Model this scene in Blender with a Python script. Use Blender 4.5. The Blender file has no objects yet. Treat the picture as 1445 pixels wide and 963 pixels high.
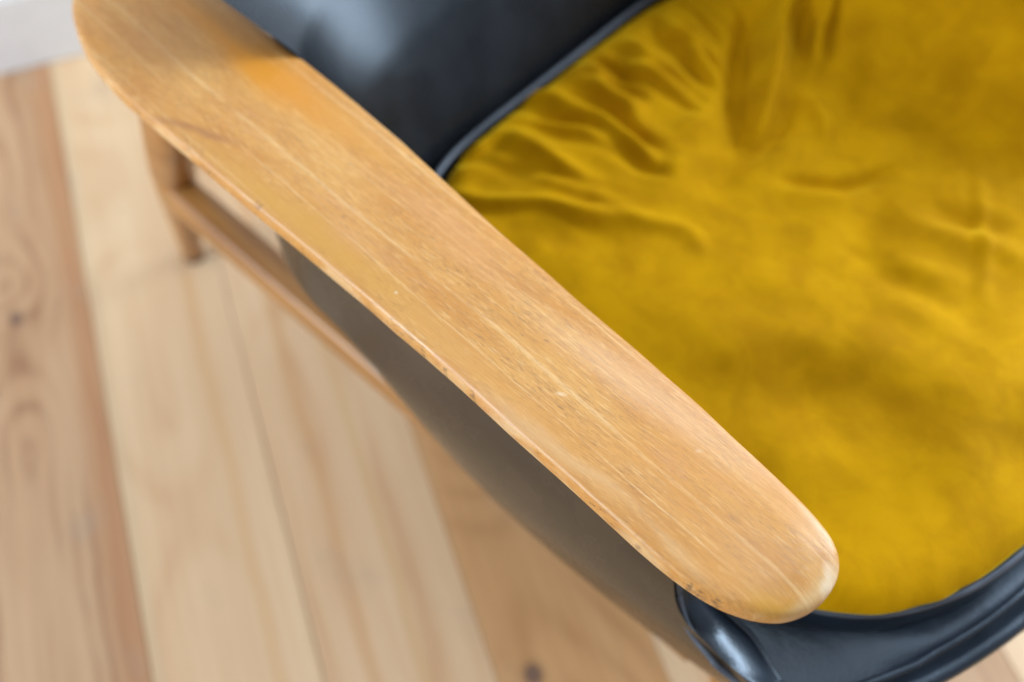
import bpy, math
import numpy as np
from mathutils import Matrix, Vector
S = bpy.context.scene
C = S.collection
# ------------------------------------------------------------------ camera
H = 1.12
FPX = 1500.0 / 1445.0
cam_rows = [[0.9429614499924173, 0.2899955398892543, -0.16348177474121645],
            [-0.3324292052151288, 0.7940987441456526, -0.5088202119685942],
            [-0.01773492006369484, 0.5341439612975488, 0.8452074900399884]]
cd = bpy.data.cameras.new('camera')
cam = bpy.data.objects.new('camera', cd)
C.objects.link(cam)
M = Matrix(cam_rows).to_4x4()
M.translation = Vector((0, 0, H))
cam.matrix_world = M
cd.sensor_width = 36.0
cd.lens = 36.0 * FPX
cd.clip_start = 0.02
cd.clip_end = 60
cd.dof.use_dof = True
cd.dof.focus_distance = 0.618
cd.dof.aperture_fstop = 2.5
S.camera = cam
# ------------------------------------------------------------------ light
w = bpy.data.worlds.new('World')
S.world = w
w.use_nodes = True
bg = w.node_tree.nodes['Background']
bg.inputs[0].default_value = (0.92, 0.93, 1.0, 1)
bg.inputs[1].default_value = 0.22

def area(name, loc, target, sx, sy, power, col):
    l = bpy.data.lights.new(name, 'AREA')
    l.shape = 'RECTANGLE'
    l.size = sx
    l.size_y = sy
    l.energy = power
    l.color = col
    o = bpy.data.objects.new(name, l)
    C.objects.link(o)
    o.location = loc
    o.rotation_euler = (Vector(target) - Vector(loc)).to_track_quat('-Z', 'Y').to_euler()
    return o
area('window_light_left', (-2.6, 0.35, 1.35), (0.0, 0.45, 0.5), 1.5, 1.3, 82, (0.78, 0.89, 1.0))
area('window_light_right', (2.4, 0.60, 1.40), (0.3, 0.4, 0.4), 1.25, 1.5, 90, (0.76, 0.88, 1.0))
area('ceiling_bounce_fill', (0.10, 0.35, 2.55), (0.10, 0.35, 0), 2.2, 1.8, 15, (0.80, 0.90, 1.0))  # added overhead fill, in place of bounce from an unseen ceiling
S.view_settings.view_transform = 'Standard'
S.view_settings.look = 'None'
S.view_settings.exposure = 0.33
S.view_settings.gamma = 1
S.view_settings.use_curve_mapping = False

# ------------------------------------------------------------------ helpers
def tag(o, label=None, cat=None, kind=None, group=None):
    if label: o['label'] = label
    if cat: o['category'] = cat
    if kind: o['kind'] = kind
    if group: o['group'] = group
    return o

def mesh_obj(name, verts, faces, mat, parent=None, smooth=True):
    me = bpy.data.meshes.new(name)
    me.from_pydata([tuple(map(float, p)) for p in verts], [], faces)
    me.validate()
    me.update()
    if smooth:
        me.polygons.foreach_set('use_smooth', [True] * len(me.polygons))
    me.materials.append(mat)
    o = bpy.data.objects.new(name, me)
    C.objects.link(o)
    if parent: o.parent = parent
    return o

def catmull(pts, n, closed=False):
    """n samples along a Catmull-Rom spline through pts."""
    P = np.array(pts, float)
    k = len(P)
    segs = k if closed else k - 1
    out = []
    ts = np.linspace(0, segs, n, endpoint=not closed)
    for t in ts:
        i = min(int(t), segs - 1)
        a = t - i
        if closed:
            p0, p1, p2, p3 = P[(i - 1) % k], P[i % k], P[(i + 1) % k], P[(i + 2) % k]
        else:
            p1, p2 = P[i], P[i + 1]
            p0 = P[i - 1] if i > 0 else 2 * p1 - p2
            p3 = P[i + 2] if i + 2 < k else 2 * p2 - p1
        out.append(0.5 * ((2 * p1) + (-p0 + p2) * a + (2 * p0 - 5 * p1 + 4 * p2 - p3) * a * a + (-p0 + 3 * p1 - 3 * p2 + p3) * a ** 3))
    return np.array(out)

def resample(P, n, closed=False):
    P = np.array(P, float)
    if closed: P = np.vstack([P, P[:1]])
    d = np.r_[0, np.cumsum(np.linalg.norm(np.diff(P, axis=0), axis=1))]
    t = np.linspace(0, d[-1], n, endpoint=not closed)
    return np.stack([np.interp(t, d, P[:, i]) for i in range(P.shape[1])], 1)

def grid_faces(nr, nc, closed_c=False, flip=False):
    f = []
    for i in range(nr - 1):
        for j in range(nc if closed_c else nc - 1):
            a, b = i * nc + j, i * nc + (j + 1) % nc
            c, d = (i + 1) * nc + (j + 1) % nc, (i + 1) * nc + j
            f.append((a, d, c, b) if flip else (a, b, c, d))
    return f

def tube(name, path, rad, mat, parent, nc=10, closed=False, n=None, squash=1.0):
    P = catmull(path, n or max(24, len(path) * 8), closed)
    k = len(P)
    R = np.full(k, rad) if np.isscalar(rad) else np.interp(np.linspace(0, 1, k), np.linspace(0, 1, len(rad)), rad)
    V = []
    for i in range(k):
        t = P[(i + 1) % k] - P[i - 1] if closed else P[min(i + 1, k - 1)] - P[max(i - 1, 0)]
        t = t / np.linalg.norm(t)
        up = np.array([0, 0, 1.0]) if abs(t[2]) < 0.9 else np.array([0, 1.0, 0])
        s = np.cross(t, up); s /= np.linalg.norm(s)
        q = np.cross(s, t)
        for j in range(nc):
            a = 2 * math.pi * j / nc
            V.append(P[i] + R[i] * (math.cos(a) * s + squash * math.sin(a) * q))
    F = grid_faces(k + (1 if closed else 0), nc, True)
    if closed:
        F = [tuple(x % (k * nc) for x in f) for f in F]
    else:
        V.append(P[0]); V.append(P[-1])
        for j in range(nc):
            F.append((k * nc, (j + 1) % nc, j))
            F.append((k * nc + 1, (k - 1) * nc + j, (k - 1) * nc + (j + 1) % nc))
    return mesh_obj(name, V, F, mat, parent)

def smst(x, a, b):
    t = np.clip((x - a) / (b - a), 0, 1)
    return t * t * (3 - 2 * t)

# ------------------------------------------------------------------ node helpers
class NT:
    def __init__(s, name):
        s.m = bpy.data.materials.new(name)
        s.m.use_nodes = True
        s.t = s.m.node_tree
        s.b = s.t.nodes['Principled BSDF']
        s.co = s.t.nodes.new('ShaderNodeTexCoord').outputs['Object']
    def n(s, typ, ins=None, **kw):
        nd = s.t.nodes.new(typ)
        for k, v in kw.items(): setattr(nd, k, v)
        for k, v in (ins or {}).items(): s.put(nd.inputs[k], v)
        return nd
    def put(s, sock, v):
        if isinstance(v, bpy.types.NodeSocket): s.t.links.new(v, sock)
        else: sock.default_value = v
    def math(s, op, a, b=0.0, c=None, clamp=False):
        nd = s.n('ShaderNodeMath', {0: a, 1: b}, operation=op, use_clamp=clamp)
        if c is not None: s.put(nd.inputs[2], c)
        return nd.outputs[0]
    def mapping(s, sc=(1, 1, 1), loc=(0, 0, 0), rot=(0, 0, 0), src=None):
        return s.n('ShaderNodeMapping', {'Vector': src or s.co, 'Scale': sc, 'Location': loc, 'Rotation': rot}).outputs[0]
    def noise(s, vec, scale, detail=3, rough=0.5, dist=0.0):
        return s.n('ShaderNodeTexNoise', {'Vector': vec, 'Scale': scale, 'Detail': detail, 'Roughness': rough, 'Distortion': dist}).outputs['Fac']
    def rng(s, v, a, b, c=0.0, d=1.0, smooth=True):
        return s.n('ShaderNodeMapRange', {'Value': v, 'From Min': a, 'From Max': b, 'To Min': c, 'To Max': d},
                   interpolation_type='SMOOTHSTEP' if smooth else 'LINEAR').outputs[0]
    def mix(s, f, a, b, mode='MIX'):
        nd = s.n('ShaderNodeMix', data_type='RGBA', blend_type=mode)
        s.put(nd.inputs[0], f); s.put(nd.inputs[6], a); s.put(nd.inputs[7], b)
        return nd.outputs[2]
    def blob(s, cx, cy, rx, ry, ang=0.0, soft=0.5, src=None):
        """1 inside an ellipse in the object's x,y, falling to 0 at its edge"""
        v = s.n('ShaderNodeVectorMath', {0: src or s.co, 1: (cx, cy, 0)}, operation='SUBTRACT').outputs[0]
        v = s.n('ShaderNodeVectorRotate', {'Vector': v, 'Angle': -ang}, rotation_type='Z_AXIS').outputs[0]
        v = s.n('ShaderNodeVectorMath', {0: v, 1: (1 / rx, 1 / ry, 0)}, operation='MULTIPLY').outputs[0]
        l = s.n('ShaderNodeVectorMath', {0: v}, operation='LENGTH').outputs['Value']
        return s.rng(l, soft, 1.0, 1.0, 0.0)
    def bump(s, h, strength, dist):
        o = s.n('ShaderNodeBump', {'Height': h, 'Strength': strength, 'Distance': dist}).outputs[0]
        s.put(s.b.inputs['Normal'], o)
    def set(s, **kw):
        for k, v in kw.items(): s.put(s.b.inputs[k.replace('_', ' ')], v)

def rgb(r, g, b): return (r, g, b, 1)

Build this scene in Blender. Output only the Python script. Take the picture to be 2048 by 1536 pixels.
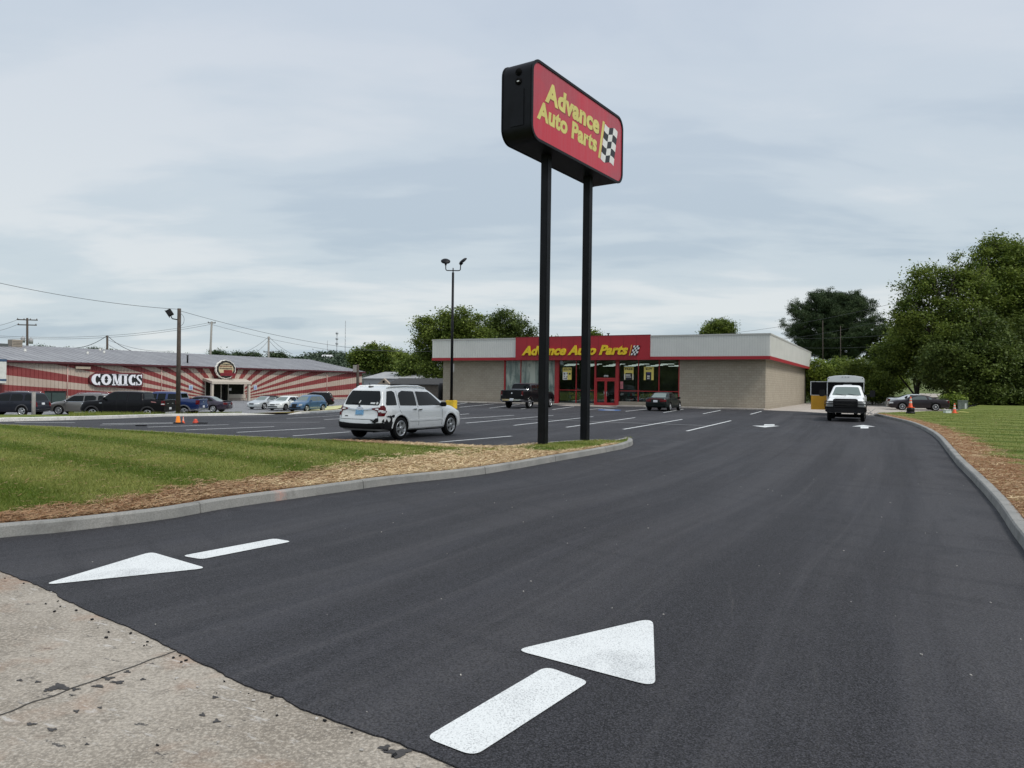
import bpy, bmesh, math, random
import numpy as np
from mathutils import Vector, Matrix, noise
from mathutils.bvhtree import BVHTree
from mathutils.geometry import delaunay_2d_cdt

rad = math.radians
S = bpy.context.scene
COL = S.collection
for o in list(bpy.data.objects):
    bpy.data.objects.remove(o)

# ------------------------------------------------------------------ camera
F = 1500.0                       # focal length in pixels of the 2048-wide photograph
EYE = 1.75
PITCH, ROLL = 0.11, 0.75
camd = bpy.data.cameras.new('camera')
camd.sensor_width = 36.0
camd.lens = 36.0 * F / 2048.0
camd.clip_start = 0.1
camd.clip_end = 6000
cam = bpy.data.objects.new('camera', camd)
COL.objects.link(cam)
CM = (Matrix.Translation((0, 0, EYE)) @ Matrix.Rotation(rad(90 + PITCH), 4, 'X')
      @ Matrix.Rotation(rad(ROLL), 4, 'Z'))
cam.matrix_world = CM
S.camera = cam

# ------------------------------------------------------------------ sky
SUN_EL, SUN_AZ = 56.0, 128.0     # azimuth clockwise from +Y: the sun is behind and right of the camera
world = bpy.data.worlds.new('World')
S.world = world
world.use_nodes = True
nt = world.node_tree
nt.nodes.clear()
def wn(t, **k):
    n = nt.nodes.new(t)
    for a, b in k.items():
        setattr(n, a, b)
    return n
def wl(a, b):
    nt.links.new(a, b)
out = wn('ShaderNodeOutputWorld')
sky = wn('ShaderNodeTexSky', sky_type='NISHITA', sun_disc=False)
sky.sun_elevation = rad(SUN_EL)
sky.sun_rotation = rad(SUN_AZ)
sky.air_density = 1.2
sky.dust_density = 2.0
bgs = wn('ShaderNodeBackground')
bgs.inputs['Strength'].default_value = 0.1
wl(sky.outputs[0], bgs.inputs['Color'])
tc = wn('ShaderNodeTexCoord')
sep = wn('ShaderNodeSeparateXYZ')
wl(tc.outputs['Generated'], sep.inputs[0])
def wmath(op, a, b=None, clamp=False):
    n = wn('ShaderNodeMath', operation=op, use_clamp=clamp)
    for i, v in enumerate((a, b)):
        if v is None: continue
        if isinstance(v, (int, float)): n.inputs[i].default_value = v
        else: wl(v, n.inputs[i])
    return n.outputs[0]
zz = wmath('ADD', wmath('MAXIMUM', sep.outputs['Z'], 0.0), 0.16)
px_ = wmath('DIVIDE', sep.outputs['X'], zz)
py_ = wmath('DIVIDE', sep.outputs['Y'], zz)
cmb = wn('ShaderNodeCombineXYZ')
wl(px_, cmb.inputs[0]); wl(py_, cmb.inputs[1])
def wnoise(scale, detail, rough, loc, sc, dist=0.0):
    mp = wn('ShaderNodeMapping')
    mp.inputs['Location'].default_value = loc
    mp.inputs['Scale'].default_value = sc
    wl(cmb.outputs[0], mp.inputs[0])
    n = wn('ShaderNodeTexNoise')
    n.inputs['Scale'].default_value = scale
    n.inputs['Detail'].default_value = detail
    n.inputs['Roughness'].default_value = rough
    n.inputs['Distortion'].default_value = dist
    wl(mp.outputs[0], n.inputs['Vector'])
    return n.outputs['Fac']
n1 = wnoise(0.75, 5, 0.5, (3.1, 1.7, 0), (0.8, 1.25, 1), 0.4)
n2 = wnoise(2.3, 6, 0.55, (7.3, 4.2, 0), (0.7, 1.5, 1), 0.3)
mixn = wmath('ADD', wmath('MULTIPLY', n1, 0.68), wmath('MULTIPLY', n2, 0.32))
ramp = wn('ShaderNodeValToRGB')
ramp.color_ramp.interpolation = 'EASE'
e = ramp.color_ramp.elements
e[0].position = 0.38; e[0].color = (0.365, 0.440, 0.500, 1)
e[1].position = 0.60; e[1].color = (0.575, 0.610, 0.625, 1)
m = ramp.color_ramp.elements.new(0.48); m.color = (0.460, 0.525, 0.565, 1)
wl(mixn, ramp.inputs[0])
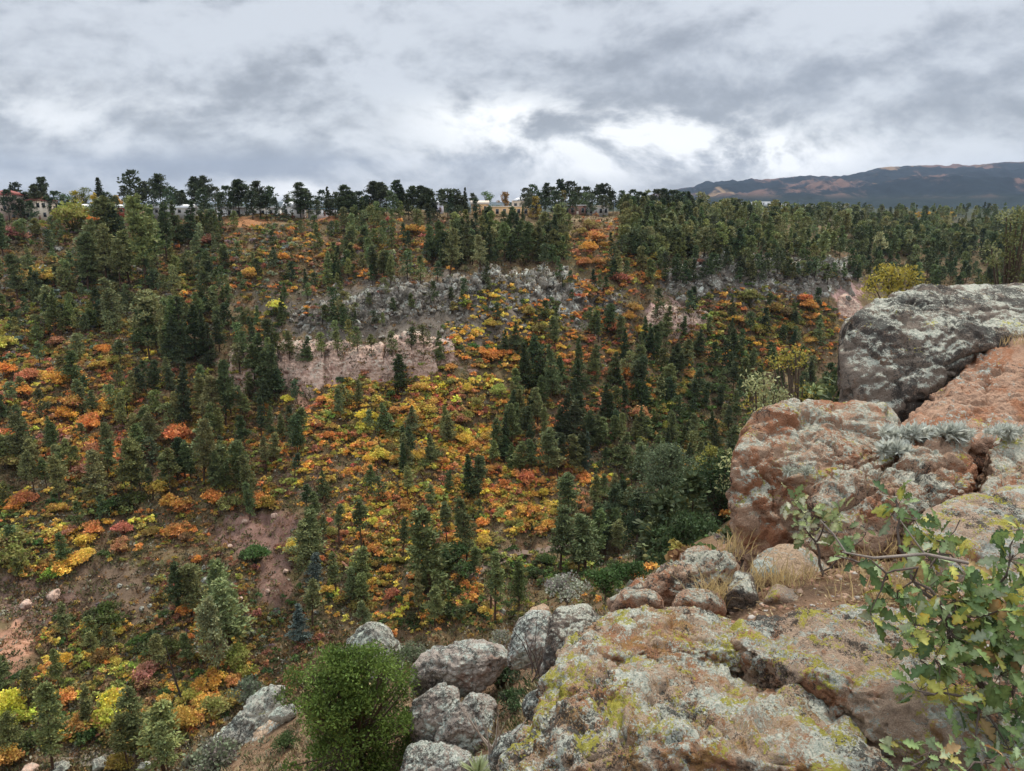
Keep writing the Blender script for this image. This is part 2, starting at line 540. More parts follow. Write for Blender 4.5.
relief = wk.math('SUBTRACT', puff, puff_hi)          # sunlit tops and shaded undersides of the billows
v = wk.math('ADD', wk.math('MULTIPLY', big, 0.26), wk.math('ADD', wk.math('MULTIPLY', puff, 0.52), wk.math('MULTIPLY', fine, 0.27)))
v = wk.math('ADD', v, wk.math('MULTIPLY', relief, 0.55))
grey = wk.mix(wk.step(v, 0.37, 0.62), (0.145, 0.157, 0.176, 1), (0.290, 0.307, 0.332, 1))
# bright break in the clouds above the far rim
def lobe(px, py, sx_, sz_):
    d = P(px, py, 1.0).normalized()
    e = wk.vmath('SUBTRACT', gen, tuple(d))
    e = wk.vmath('MULTIPLY', e, (1 / sx_, 1 / sx_, 1 / sz_))
    return wk.math('POWER', 2.718, wk.math('MULTIPLY', wk.vmath('DOT_PRODUCT', e, e), -1.0))
lb = wk.math('ADD', lobe(635, 150, 0.24, 0.034), wk.math('MULTIPLY', lobe(500, 116, 0.10, 0.024), 0.7))
lb = wk.math('ADD', lb, wk.math('MULTIPLY', lobe(670, 120, 0.10, 0.020), 0.7))
lb = wk.math('ADD', lb, wk.math('MULTIPLY', lobe(760, 160, 0.09, 0.018), 0.7))
lb = wk.math('ADD', lb, wk.math('MULTIPLY', lobe(285, 190, 0.07, 0.012), 0.9))
lb = wk.math('ADD', lb, wk.math('MULTIPLY', lobe(20, 120, 0.20, 0.035), 0.35))
br = wk.math('MULTIPLY', wk.math('MULTIPLY', lb, 1.7), wk.step(wk.math('ADD', puff, wk.math('MULTIPLY', relief, 0.6)), 0.36, 0.60), clamp=True)
grey = wk.mix(br, grey, (0.475, 0.48, 0.485, 1))
dk = wk.math('MULTIPLY', wk.math('ADD', wk.math('ADD', lobe(320, 168, 0.24, 0.024), wk.math('MULTIPLY', lobe(60, 170, 0.2, 0.02), 0.6)), wk.math('MULTIPLY', lobe(860, 60, 0.3, 0.06), 0.5)), wk.step(puff, 0.62, 0.42), clamp=True)
grey = wk.mix(wk.math('MULTIPLY', dk, 0.8), grey, (0.12, 0.138, 0.172, 1))
# an overcast sky brightens towards the zenith
zen = wk.math('MULTIPLY_ADD', wk.step(zz, 0.25, 0.85), 2.4, 1.0)
grey = wk.mix(1.0, grey, zen, 'MULTIPLY')
skyc = wk.mix(1.0, sky.outputs[0], (0.07, 0.07, 0.07, 1), 'MULTIPLY')
final = wk.mix(0.94, skyc, grey)
bg = wk.n('ShaderNodeBackground'); wk.set(bg, 'Color', final); wk.set(bg, 'Strength', 1.0)
wo = wk.n('ShaderNodeOutputWorld'); wk.t.links.new(bg.outputs[0], wo.inputs[0])
sd = bpy.data.lights.new('sun', 'SUN'); sd.energy = 1.5; sd.angle = R(12); sd.color = (1.0, 0.92, 0.80)
so = bpy.data.objects.new('sun', sd); COL.objects.link(so)
sdir = Vector((math.sin(SUN_AZ) * math.cos(SUN_EL), math.cos(SUN_AZ) * math.cos(SUN_EL), math.sin(SUN_EL)))
so.rotation_euler = sdir.to_track_quat('Z', 'Y').to_euler()
scene.view_settings.view_transform = 'Standard'
scene.view_settings.look = 'None'
scene.view_settings.exposure = 1.22
scene.view_settings.gamma = 1.0
scene.cycles.max_bounces = 4
scene.cycles.diffuse_bounces = 2
scene.cycles.transparent_max_bounces = 8
scene.cycles.use_denoising = True
try:
    scene.cycles.denoising_prefilter = 'ACCURATE'
except Exception:
    pass

THINGS = []          # (object, kind, px, py, info) for the labels


# ------------------------------------------------------------------ plant generators
def pine_parts(seed, style='slope', H=15.0, lod=0):
    """returns trunk MB, crown MB; origin at the base of the trunk"""
    rg = np.random.default_rng(seed)
    tr, cr = MB(), MB()
    if style == 'rim':
        base, wid, top, dens, round_ = 0.27, 0.27, 0.75, 1.9, True
    elif style == 'fir':
        base, wid, top, dens, round_ = 0.08, 0.22, 0.0, 1.9, False
    elif style == 'thin':
        base, wid, top, dens, round_ = 0.38, 0.165, 0.3, 1.2, False
    else:
        base, wid, top, dens, round_ = 0.20, 0.215, 0.25, 1.7, False
    base += rg.uniform(-0.08, 0.12) if style != 'fir' else rg.uniform(0, 0.1); wid *= rg.uniform(0.78, 1.3)
    gap = rg.uniform(0, 6.283)     # a thin side of the crown
    if style == 'slope' and rg.random() < 0.4: round_ = True
    lean = rg.normal(size=2) * 0.5
    tz = np.linspace(0, 1, 7)
    tp = np.stack([lean[0] * tz ** 2 + 0.12 * np.sin(tz * 5 + rg.uniform(0, 6)), lean[1] * tz ** 2, tz * H * 0.97], -1)
    tp[:, :2] -= tp[0, :2]
    tr.tube(tp, 0.26 * (1 - tz * 0.93), 4 if lod else 7, (1, 1, 1))
    nb = int((26 if lod else 58) * dens)
    per = (13 if lod else 17)
    L, Wd = (1.2, 0.62) if lod else (0.60, 0.27)
    if style == 'fir': per = int(per * 1.1)
    f = base + (1 - base) * rg.random(nb) ** (0.8 if style != 'fir' else 1.0)
    f[:3] = [0.985, 0.96, 0.93]
    for i, fz in enumerate(f):
        q = (fz - base) / (1 - base)
        if round_:
            rmax = wid * H * (math.sqrt(max(0.0, 1 - (2 * q - 0.85) ** 2 / 1.5)) * (0.95 - 0.35 * q))
        elif style == 'fir':
            rmax = wid * H * (1.02 - q)
        else:
            rmax = wid * H * (min(1, 0.55 + q * 1.6) * (1.06 - q) ** 0.7)
        rmax *= rg.uniform(0.55, 1.15)
        az = rg.uniform(0, 2 * math.pi)
        rmax *= 1 - 0.45 * max(0.0, math.cos(az - gap - q * 2.5))
        d = np.array([math.cos(az), math.sin(az), 0])
        org = np.array([np.interp(fz, tz, tp[:, 0]), np.interp(fz, tz, tp[:, 1]), fz * H * 0.97])
        droop = -0.12 if style == 'fir' else 0.16
        tip = org + d * rmax + np.array([0, 0, droop * rmax])
        if not lod:
            tr.tube([org, (org + tip) / 2 + [0, 0, -0.05 * rmax], tip], [0.06, 0.04, 0.015], 3, (1, 1, 1))
        ncl = 1 if (lod or rmax < 0.8) else (3 if rmax > 2.0 else 2)
        lum = rg.uniform(0.72, 1.35)
        for j in range(ncl):
            fr = 1.0 - j * 0.36 + rg.uniform(-0.1, 0.05)
            cc = org + (tip - org) * fr
            rad = (0.44 + 0.22 * min(rmax, 3.0)) * (0.9 if style != 'fir' else 0.85) * rg.uniform(0.8, 1.2) * (1.8 if lod else 1)
            dirs = rg.normal(size=(per, 3)); dirs /= np.linalg.norm(dirs, axis=1)[:, None]
            pts = cc + dirs * (rg.random((per, 1)) ** 0.45) * rad * np.array([1.05, 1.05, 0.62])
            dd = dirs + np.array([0, 0, 0.35]) + d * 0.3
            l2 = lum * rg.uniform(0.75, 1.3, (per, 1))
            tint = np.clip(l2 * np.array([1.0, 1.0, 1.0]) + rg.normal(size=(per, 1)) * np.array([0.10, 0.03, -0.03]), 0.2, 2)
            cr.diamonds(pts, dd, L * rg.uniform(0.7, 1.25, per), Wd * rg.uniform(0.7, 1.3, per), tint, rg)
    return tr, cr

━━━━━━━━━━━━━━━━

◆ Exercise requirements
Make an exact copy of the lines from the one with "Build this scene" through the one with "bpy.data.objects.remove(o)", both ends in, and nothing else. Drop every picture.

◆ Exercise result
Build this scene in Blender. Output only the Python script. Take the picture to be 2048 by 1536 pixels.
import bpy, bmesh, math, random
import numpy as np
from mathutils import Vector, Matrix, noise
from mathutils.bvhtree import BVHTree
from mathutils.geometry import delaunay_2d_cdt

rad = math.radians
S = bpy.context.scene
COL = S.collection
for o in list(bpy.data.objects):
    bpy.data.objects.remove(o)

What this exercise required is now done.